**Exercise objective**
Search the data for the word "clip" and copy every line where it occurs.

################

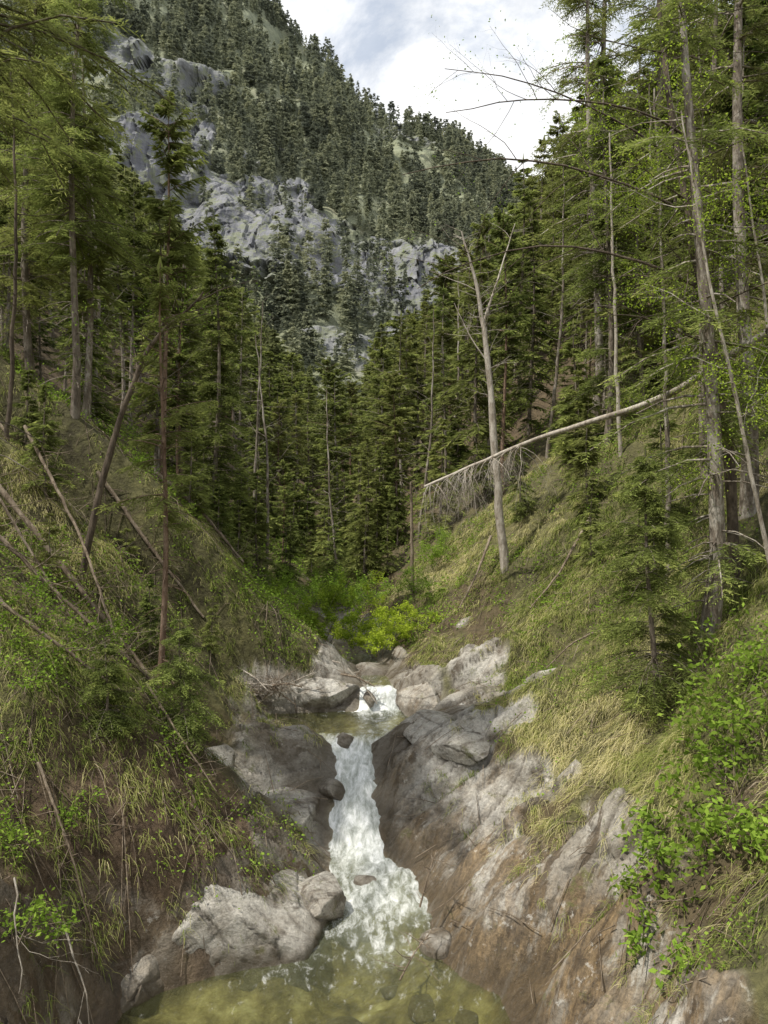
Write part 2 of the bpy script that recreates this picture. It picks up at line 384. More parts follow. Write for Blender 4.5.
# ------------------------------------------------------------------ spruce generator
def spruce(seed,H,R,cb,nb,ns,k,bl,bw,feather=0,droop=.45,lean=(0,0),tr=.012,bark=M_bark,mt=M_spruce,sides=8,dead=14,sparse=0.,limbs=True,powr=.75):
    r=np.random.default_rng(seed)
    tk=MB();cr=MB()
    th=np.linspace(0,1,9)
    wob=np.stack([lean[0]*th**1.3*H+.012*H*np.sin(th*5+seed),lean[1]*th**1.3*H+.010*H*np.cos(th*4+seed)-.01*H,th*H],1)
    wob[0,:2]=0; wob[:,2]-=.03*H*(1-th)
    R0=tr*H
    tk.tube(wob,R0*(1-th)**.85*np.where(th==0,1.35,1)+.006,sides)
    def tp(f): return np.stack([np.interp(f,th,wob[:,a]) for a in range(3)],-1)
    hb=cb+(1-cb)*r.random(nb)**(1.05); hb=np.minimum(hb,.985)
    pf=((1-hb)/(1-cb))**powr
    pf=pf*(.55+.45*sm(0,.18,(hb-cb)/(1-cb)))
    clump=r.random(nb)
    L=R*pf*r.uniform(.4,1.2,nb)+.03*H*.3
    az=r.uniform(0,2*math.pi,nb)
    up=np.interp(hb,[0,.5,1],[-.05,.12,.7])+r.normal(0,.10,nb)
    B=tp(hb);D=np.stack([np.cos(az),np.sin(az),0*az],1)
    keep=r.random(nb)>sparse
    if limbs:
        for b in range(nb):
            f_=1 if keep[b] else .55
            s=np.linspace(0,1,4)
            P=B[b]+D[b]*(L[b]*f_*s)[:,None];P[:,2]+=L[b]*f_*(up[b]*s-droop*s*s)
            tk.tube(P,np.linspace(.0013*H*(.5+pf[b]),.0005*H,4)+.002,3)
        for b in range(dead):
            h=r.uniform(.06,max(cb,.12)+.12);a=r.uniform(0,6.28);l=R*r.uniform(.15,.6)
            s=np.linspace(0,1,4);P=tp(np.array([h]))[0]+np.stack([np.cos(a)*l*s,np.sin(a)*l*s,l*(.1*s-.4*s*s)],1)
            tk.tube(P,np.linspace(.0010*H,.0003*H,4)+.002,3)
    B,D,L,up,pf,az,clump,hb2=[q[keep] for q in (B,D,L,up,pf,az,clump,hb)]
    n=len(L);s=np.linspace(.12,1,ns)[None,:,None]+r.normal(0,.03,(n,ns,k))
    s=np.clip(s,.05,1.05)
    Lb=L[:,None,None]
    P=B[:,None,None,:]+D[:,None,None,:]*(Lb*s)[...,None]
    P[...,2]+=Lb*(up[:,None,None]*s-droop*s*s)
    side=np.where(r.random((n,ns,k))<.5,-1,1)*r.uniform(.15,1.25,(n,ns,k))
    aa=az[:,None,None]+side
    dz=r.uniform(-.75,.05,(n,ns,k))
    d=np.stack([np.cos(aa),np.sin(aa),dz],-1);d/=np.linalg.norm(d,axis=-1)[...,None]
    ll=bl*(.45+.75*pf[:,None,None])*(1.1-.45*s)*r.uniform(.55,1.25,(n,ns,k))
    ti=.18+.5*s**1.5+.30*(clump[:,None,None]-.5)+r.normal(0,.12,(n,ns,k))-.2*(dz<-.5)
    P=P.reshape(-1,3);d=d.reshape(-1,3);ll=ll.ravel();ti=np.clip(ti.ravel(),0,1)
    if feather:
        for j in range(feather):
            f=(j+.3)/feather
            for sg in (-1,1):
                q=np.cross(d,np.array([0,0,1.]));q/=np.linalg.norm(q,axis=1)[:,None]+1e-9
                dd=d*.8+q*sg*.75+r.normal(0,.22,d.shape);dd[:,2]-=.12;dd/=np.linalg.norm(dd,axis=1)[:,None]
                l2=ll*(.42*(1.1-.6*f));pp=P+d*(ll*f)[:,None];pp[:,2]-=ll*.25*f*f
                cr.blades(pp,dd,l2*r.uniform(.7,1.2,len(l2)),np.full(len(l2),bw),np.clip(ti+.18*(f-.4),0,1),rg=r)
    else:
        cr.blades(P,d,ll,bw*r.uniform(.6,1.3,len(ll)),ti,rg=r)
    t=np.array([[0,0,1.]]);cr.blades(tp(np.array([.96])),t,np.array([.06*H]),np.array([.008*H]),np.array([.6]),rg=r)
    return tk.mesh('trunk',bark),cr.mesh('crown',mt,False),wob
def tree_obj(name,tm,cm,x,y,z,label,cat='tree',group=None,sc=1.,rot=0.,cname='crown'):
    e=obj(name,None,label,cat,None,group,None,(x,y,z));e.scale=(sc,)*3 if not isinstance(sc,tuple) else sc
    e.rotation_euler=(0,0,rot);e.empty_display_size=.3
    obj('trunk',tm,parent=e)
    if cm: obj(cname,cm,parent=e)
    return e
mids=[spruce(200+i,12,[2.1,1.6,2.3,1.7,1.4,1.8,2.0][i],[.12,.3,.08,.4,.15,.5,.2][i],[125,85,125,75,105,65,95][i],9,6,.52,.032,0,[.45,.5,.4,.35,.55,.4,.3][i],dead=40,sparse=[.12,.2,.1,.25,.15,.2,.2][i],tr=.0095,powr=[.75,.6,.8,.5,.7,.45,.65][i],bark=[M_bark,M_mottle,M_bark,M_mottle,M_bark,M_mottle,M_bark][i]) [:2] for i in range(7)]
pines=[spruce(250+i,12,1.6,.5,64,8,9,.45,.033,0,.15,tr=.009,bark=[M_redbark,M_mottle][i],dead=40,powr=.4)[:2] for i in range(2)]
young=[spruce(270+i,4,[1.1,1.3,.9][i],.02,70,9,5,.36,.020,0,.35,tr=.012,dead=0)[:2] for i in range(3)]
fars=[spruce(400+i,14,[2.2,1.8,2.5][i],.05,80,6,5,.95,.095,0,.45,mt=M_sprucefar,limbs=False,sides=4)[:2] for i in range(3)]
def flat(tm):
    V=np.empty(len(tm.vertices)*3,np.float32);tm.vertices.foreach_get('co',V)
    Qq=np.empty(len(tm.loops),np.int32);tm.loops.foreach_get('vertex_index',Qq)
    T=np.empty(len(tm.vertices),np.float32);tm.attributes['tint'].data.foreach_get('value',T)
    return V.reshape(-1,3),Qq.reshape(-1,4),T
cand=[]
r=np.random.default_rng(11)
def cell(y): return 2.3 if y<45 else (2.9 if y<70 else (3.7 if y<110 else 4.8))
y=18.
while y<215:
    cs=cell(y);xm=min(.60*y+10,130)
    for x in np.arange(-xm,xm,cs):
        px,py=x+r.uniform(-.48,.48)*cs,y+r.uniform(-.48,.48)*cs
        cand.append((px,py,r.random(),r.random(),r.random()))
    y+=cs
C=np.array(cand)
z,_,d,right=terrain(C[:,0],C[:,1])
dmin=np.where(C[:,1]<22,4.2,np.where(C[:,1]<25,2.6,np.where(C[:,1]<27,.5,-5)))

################

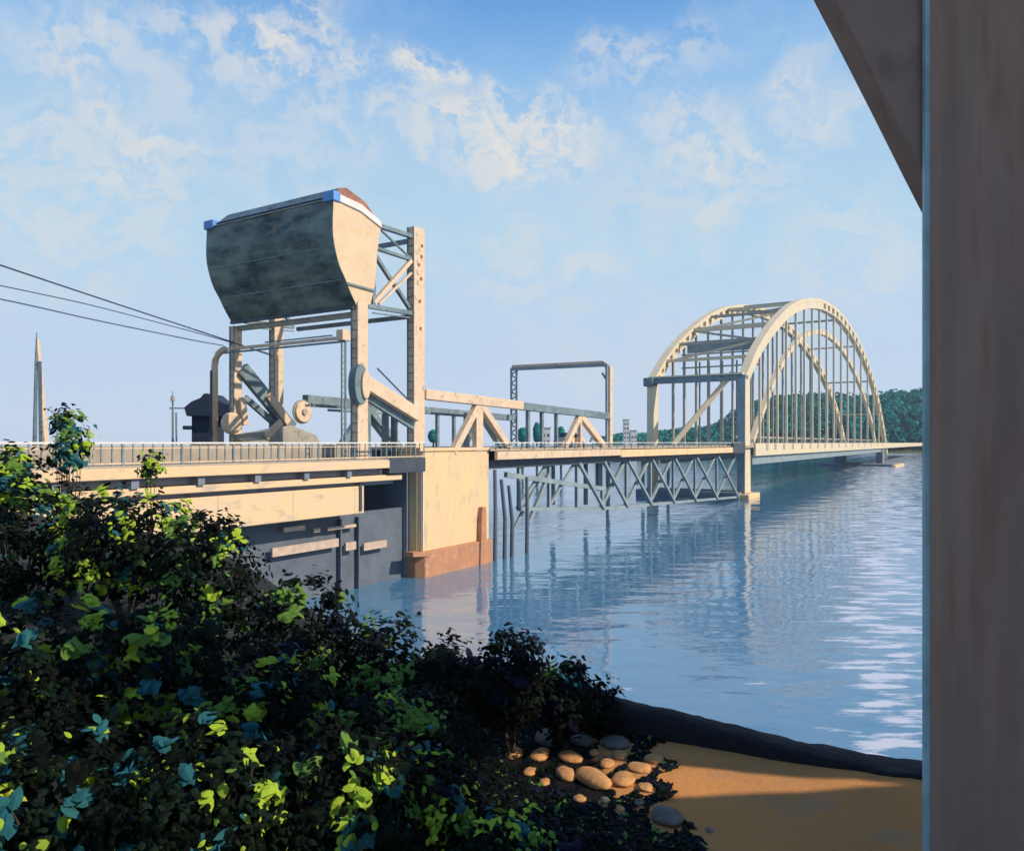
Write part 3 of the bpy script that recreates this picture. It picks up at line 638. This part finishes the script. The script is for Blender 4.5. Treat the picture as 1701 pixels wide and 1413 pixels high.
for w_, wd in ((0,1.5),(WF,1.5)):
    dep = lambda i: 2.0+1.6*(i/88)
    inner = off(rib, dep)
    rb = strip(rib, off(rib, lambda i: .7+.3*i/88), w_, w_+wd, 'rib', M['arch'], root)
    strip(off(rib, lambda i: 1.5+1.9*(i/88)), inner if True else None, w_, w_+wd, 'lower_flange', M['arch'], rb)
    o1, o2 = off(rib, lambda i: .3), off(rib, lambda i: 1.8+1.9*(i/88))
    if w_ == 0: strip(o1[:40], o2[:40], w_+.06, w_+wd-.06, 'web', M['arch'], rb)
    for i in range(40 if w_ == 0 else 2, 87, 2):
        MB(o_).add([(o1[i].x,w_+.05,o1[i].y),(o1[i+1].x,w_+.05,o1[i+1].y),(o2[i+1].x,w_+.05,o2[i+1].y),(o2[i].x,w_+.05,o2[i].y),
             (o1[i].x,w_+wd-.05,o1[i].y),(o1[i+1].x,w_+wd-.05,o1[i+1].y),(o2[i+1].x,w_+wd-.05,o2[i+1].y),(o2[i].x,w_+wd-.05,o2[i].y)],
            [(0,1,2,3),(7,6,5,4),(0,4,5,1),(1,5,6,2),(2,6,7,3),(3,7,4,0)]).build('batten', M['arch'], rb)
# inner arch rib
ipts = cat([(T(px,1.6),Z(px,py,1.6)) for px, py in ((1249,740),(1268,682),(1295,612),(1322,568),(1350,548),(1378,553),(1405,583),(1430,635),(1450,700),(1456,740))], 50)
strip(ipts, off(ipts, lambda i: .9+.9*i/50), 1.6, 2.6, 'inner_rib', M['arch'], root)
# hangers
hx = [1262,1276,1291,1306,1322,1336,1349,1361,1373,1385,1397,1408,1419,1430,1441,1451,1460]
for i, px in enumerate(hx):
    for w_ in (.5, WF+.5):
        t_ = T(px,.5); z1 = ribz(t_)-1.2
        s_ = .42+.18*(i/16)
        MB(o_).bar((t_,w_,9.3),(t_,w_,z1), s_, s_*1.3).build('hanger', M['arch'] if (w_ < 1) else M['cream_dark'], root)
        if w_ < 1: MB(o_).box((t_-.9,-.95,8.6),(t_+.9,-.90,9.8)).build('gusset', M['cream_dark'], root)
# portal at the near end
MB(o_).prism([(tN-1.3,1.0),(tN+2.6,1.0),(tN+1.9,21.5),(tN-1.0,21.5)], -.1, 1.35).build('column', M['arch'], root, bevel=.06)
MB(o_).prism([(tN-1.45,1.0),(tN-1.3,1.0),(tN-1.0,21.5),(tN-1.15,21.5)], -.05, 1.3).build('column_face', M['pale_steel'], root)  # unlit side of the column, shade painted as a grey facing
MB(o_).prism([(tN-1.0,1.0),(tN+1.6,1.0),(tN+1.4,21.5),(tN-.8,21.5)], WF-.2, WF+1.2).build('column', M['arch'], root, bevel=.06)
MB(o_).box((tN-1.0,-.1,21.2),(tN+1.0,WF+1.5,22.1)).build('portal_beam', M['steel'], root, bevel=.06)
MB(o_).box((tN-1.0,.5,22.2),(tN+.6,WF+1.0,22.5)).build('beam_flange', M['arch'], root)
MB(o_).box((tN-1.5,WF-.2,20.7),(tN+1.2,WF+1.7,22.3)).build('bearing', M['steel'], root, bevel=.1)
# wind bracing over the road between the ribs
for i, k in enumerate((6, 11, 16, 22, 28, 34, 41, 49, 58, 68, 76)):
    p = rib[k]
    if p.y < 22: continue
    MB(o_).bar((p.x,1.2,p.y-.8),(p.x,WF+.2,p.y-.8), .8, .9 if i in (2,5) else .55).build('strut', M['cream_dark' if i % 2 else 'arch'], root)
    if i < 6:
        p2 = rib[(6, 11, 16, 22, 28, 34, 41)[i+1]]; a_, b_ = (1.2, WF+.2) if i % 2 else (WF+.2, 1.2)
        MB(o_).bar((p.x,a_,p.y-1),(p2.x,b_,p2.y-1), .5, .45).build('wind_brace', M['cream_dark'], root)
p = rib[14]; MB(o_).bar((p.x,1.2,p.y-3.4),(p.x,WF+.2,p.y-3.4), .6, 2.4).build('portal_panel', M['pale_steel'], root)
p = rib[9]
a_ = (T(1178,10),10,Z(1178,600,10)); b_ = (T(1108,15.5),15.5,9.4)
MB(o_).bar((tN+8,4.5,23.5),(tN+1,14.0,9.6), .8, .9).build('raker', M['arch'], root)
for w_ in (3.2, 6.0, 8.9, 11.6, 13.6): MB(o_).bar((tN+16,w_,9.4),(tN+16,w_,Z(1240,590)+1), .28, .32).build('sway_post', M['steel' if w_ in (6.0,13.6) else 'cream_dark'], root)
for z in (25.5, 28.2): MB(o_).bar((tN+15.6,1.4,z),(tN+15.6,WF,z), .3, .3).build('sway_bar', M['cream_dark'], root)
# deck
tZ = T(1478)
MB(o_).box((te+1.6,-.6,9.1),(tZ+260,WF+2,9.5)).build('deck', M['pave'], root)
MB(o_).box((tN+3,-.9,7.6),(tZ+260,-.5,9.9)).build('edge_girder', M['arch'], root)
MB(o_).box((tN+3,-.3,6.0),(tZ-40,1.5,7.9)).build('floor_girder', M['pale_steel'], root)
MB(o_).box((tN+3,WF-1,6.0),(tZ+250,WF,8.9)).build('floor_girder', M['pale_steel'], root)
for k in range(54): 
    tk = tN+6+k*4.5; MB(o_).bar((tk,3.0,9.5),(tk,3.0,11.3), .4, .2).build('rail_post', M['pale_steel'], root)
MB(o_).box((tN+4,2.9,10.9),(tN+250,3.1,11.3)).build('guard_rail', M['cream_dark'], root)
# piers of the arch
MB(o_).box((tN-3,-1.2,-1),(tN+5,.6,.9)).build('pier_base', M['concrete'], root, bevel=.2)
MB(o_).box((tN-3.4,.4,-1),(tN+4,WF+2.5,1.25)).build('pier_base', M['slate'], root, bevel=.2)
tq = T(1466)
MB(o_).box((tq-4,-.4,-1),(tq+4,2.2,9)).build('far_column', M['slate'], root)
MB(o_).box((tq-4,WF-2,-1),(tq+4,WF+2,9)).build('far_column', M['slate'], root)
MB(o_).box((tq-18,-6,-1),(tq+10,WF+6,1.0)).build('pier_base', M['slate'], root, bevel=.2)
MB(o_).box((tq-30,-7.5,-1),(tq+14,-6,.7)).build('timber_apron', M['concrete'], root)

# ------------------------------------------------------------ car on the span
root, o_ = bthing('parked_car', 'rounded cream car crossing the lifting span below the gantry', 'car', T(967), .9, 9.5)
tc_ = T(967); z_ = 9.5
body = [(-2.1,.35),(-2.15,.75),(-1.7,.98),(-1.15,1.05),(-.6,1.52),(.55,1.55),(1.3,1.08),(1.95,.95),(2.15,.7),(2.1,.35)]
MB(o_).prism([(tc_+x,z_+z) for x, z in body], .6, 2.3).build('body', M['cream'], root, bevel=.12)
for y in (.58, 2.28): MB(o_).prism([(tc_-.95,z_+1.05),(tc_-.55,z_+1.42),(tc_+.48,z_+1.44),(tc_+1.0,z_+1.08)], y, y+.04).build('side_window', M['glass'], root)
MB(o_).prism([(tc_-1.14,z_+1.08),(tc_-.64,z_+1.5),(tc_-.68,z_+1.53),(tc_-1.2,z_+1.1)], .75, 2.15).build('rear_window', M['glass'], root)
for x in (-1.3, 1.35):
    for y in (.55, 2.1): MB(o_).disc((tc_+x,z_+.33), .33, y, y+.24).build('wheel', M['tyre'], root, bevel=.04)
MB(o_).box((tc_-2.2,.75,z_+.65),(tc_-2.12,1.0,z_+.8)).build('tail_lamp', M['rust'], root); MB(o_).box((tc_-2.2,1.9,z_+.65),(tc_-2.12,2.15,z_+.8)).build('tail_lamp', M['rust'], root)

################

**The solution**
    s=np.clip(s,.05,1.05)
    P=P.reshape(-1,3);d=d.reshape(-1,3);ll=ll.ravel();ti=np.clip(ti.ravel(),0,1)
                cr.blades(pp,dd,l2*r.uniform(.7,1.2,len(l2)),np.full(len(l2),bw),np.clip(ti+.18*(f-.4),0,1),rg=r)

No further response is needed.